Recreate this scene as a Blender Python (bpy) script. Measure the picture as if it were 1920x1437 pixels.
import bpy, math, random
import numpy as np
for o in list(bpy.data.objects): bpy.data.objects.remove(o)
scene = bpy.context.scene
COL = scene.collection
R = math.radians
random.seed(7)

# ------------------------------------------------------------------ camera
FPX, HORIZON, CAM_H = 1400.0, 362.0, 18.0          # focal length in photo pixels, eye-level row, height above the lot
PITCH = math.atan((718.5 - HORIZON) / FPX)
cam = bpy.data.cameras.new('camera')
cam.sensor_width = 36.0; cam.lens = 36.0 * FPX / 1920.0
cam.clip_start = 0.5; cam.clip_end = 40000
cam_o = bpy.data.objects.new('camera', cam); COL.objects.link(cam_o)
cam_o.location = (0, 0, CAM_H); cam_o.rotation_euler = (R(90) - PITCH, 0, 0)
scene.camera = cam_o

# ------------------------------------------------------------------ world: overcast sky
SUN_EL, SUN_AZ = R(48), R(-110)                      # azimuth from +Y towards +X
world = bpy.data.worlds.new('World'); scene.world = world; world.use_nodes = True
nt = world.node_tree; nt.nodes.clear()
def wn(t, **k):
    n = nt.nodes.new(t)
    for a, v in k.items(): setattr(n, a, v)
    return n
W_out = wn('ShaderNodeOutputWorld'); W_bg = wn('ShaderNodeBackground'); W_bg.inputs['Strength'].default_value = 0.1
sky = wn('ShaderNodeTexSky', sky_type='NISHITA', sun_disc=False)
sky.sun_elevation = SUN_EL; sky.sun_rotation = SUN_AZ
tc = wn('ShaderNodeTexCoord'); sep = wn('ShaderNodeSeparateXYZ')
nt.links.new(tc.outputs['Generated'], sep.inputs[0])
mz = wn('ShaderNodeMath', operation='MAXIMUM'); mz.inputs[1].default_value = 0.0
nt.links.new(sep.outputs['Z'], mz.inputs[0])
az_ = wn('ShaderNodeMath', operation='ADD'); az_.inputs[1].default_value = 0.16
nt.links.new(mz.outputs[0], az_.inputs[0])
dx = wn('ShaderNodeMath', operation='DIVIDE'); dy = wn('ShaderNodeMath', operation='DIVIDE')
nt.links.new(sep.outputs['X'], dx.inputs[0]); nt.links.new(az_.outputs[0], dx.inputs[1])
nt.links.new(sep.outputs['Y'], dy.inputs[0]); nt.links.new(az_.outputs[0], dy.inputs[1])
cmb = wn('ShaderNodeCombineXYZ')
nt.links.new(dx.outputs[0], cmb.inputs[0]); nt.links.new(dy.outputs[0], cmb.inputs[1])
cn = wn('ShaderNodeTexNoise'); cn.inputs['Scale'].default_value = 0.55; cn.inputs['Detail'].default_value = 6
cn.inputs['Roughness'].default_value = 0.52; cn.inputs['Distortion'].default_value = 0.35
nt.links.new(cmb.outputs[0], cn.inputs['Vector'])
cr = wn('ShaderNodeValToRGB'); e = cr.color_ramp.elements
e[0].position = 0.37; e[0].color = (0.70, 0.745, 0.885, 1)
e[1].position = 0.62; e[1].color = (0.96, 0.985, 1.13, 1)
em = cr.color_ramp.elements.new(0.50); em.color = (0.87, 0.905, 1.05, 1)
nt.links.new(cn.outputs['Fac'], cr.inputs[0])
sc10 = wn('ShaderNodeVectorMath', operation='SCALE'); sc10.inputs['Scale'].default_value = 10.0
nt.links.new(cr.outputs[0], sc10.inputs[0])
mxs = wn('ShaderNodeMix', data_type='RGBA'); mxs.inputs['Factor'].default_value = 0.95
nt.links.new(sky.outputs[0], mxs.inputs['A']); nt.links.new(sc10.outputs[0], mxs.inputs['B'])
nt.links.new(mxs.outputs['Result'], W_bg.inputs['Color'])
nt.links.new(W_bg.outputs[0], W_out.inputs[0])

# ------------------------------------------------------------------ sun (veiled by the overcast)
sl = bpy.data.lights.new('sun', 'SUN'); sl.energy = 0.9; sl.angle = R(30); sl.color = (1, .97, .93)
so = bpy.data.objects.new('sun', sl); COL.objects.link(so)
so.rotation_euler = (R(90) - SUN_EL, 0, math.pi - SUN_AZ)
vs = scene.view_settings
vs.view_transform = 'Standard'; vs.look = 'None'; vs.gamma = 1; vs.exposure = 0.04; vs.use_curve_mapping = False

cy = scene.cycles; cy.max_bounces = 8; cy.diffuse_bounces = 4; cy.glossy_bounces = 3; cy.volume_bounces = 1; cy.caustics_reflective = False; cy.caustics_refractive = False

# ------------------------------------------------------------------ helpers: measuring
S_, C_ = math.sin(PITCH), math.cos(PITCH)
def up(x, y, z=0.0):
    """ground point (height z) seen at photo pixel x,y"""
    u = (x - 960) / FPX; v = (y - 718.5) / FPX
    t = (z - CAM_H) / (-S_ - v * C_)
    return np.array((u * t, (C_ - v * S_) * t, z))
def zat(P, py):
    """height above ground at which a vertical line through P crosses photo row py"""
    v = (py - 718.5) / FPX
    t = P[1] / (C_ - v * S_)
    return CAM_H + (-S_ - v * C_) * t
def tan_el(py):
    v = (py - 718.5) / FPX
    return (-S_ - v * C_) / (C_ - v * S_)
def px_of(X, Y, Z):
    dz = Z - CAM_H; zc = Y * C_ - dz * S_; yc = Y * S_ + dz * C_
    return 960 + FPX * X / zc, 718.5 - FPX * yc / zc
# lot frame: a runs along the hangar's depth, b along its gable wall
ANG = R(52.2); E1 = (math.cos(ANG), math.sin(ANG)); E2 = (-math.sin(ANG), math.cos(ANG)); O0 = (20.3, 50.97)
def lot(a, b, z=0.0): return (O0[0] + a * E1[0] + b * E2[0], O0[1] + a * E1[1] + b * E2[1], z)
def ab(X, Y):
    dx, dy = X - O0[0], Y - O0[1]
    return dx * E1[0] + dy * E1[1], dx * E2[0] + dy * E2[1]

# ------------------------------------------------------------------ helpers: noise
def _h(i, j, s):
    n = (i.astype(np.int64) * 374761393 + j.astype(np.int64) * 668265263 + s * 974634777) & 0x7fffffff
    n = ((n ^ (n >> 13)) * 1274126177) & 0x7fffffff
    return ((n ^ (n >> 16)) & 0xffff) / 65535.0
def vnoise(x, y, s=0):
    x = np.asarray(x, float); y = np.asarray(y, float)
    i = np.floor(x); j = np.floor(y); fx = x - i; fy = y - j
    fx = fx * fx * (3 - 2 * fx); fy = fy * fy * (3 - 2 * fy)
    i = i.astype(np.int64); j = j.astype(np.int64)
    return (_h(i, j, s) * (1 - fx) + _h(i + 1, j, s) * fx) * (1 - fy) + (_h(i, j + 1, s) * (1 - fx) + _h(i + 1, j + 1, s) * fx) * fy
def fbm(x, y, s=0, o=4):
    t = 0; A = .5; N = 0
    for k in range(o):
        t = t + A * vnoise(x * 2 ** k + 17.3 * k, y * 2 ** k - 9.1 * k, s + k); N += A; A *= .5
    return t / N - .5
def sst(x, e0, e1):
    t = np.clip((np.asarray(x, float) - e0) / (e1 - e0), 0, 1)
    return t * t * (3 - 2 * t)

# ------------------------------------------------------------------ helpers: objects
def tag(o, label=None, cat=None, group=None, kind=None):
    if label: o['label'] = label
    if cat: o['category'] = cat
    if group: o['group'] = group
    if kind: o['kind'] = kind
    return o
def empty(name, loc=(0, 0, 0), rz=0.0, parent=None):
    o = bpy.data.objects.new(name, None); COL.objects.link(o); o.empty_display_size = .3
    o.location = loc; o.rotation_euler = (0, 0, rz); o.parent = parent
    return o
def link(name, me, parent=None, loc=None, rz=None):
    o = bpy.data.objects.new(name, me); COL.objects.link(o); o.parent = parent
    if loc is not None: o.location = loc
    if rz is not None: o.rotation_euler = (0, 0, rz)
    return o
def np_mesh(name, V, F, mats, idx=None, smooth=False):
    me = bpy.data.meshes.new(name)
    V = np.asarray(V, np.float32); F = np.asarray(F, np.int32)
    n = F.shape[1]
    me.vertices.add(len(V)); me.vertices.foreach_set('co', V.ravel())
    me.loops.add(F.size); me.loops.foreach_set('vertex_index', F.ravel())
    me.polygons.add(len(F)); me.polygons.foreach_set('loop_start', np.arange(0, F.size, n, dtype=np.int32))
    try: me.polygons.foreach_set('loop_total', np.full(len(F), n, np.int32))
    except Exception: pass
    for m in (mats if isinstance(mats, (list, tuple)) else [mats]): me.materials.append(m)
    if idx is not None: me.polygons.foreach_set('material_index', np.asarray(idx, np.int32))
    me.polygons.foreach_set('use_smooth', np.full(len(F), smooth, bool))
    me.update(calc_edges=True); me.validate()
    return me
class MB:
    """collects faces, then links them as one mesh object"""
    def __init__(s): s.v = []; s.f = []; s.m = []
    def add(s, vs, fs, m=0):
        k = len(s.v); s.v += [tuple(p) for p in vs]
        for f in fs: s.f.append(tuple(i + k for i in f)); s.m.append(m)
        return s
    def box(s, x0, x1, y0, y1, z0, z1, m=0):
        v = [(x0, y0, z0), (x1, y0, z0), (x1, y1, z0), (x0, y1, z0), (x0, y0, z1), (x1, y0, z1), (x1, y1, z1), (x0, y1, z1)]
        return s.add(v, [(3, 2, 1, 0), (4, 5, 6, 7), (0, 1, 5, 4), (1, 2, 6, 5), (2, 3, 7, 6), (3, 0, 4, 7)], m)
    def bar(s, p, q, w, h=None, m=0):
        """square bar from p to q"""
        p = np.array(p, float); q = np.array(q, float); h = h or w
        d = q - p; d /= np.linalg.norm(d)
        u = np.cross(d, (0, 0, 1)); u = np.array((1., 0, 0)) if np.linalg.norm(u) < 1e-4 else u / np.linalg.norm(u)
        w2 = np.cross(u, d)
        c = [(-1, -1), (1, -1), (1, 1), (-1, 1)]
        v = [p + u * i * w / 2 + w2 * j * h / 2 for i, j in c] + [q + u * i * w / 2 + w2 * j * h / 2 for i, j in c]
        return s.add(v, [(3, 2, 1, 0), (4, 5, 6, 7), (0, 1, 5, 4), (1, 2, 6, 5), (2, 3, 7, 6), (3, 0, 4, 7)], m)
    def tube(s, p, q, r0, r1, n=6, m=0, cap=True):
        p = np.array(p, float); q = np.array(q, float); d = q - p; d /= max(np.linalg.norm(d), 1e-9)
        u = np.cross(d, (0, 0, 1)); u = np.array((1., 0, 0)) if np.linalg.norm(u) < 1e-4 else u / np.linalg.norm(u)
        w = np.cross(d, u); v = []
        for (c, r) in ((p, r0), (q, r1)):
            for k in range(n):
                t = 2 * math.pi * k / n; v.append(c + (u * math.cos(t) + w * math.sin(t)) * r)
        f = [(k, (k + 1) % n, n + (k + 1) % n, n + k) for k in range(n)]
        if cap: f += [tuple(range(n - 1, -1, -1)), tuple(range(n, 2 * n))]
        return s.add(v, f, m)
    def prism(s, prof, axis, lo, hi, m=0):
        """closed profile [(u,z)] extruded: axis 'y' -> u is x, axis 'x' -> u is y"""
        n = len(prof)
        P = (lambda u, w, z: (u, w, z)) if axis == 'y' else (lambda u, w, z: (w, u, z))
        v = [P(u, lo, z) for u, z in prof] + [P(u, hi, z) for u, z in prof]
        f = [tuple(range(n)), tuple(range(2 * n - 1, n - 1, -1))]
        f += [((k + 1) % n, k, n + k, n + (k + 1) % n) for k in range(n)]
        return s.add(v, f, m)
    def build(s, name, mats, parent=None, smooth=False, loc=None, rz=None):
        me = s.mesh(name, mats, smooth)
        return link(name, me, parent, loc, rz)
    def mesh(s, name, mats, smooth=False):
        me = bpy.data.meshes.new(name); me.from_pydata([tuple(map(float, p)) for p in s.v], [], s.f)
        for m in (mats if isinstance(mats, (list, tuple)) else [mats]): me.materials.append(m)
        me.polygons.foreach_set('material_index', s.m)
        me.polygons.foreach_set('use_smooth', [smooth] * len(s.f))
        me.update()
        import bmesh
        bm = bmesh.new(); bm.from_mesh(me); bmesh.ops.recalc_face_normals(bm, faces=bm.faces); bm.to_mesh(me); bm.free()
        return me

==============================

## EXERCISE TASK
Print, unaltered, every line from the beginning of the material down to the line with "scene.camera = cam_o".

## WRITTEN SOLUTION
Recreate this scene as a Blender Python (bpy) script. Measure the picture as if it were 1920x1437 pixels.
import bpy, math, random
import numpy as np
for o in list(bpy.data.objects): bpy.data.objects.remove(o)
scene = bpy.context.scene
COL = scene.collection
R = math.radians
random.seed(7)

# ------------------------------------------------------------------ camera
FPX, HORIZON, CAM_H = 1400.0, 362.0, 18.0          # focal length in photo pixels, eye-level row, height above the lot
PITCH = math.atan((718.5 - HORIZON) / FPX)
cam = bpy.data.cameras.new('camera')
cam.sensor_width = 36.0; cam.lens = 36.0 * FPX / 1920.0
cam.clip_start = 0.5; cam.clip_end = 40000
cam_o = bpy.data.objects.new('camera', cam); COL.objects.link(cam_o)
cam_o.location = (0, 0, CAM_H); cam_o.rotation_euler = (R(90) - PITCH, 0, 0)
scene.camera = cam_o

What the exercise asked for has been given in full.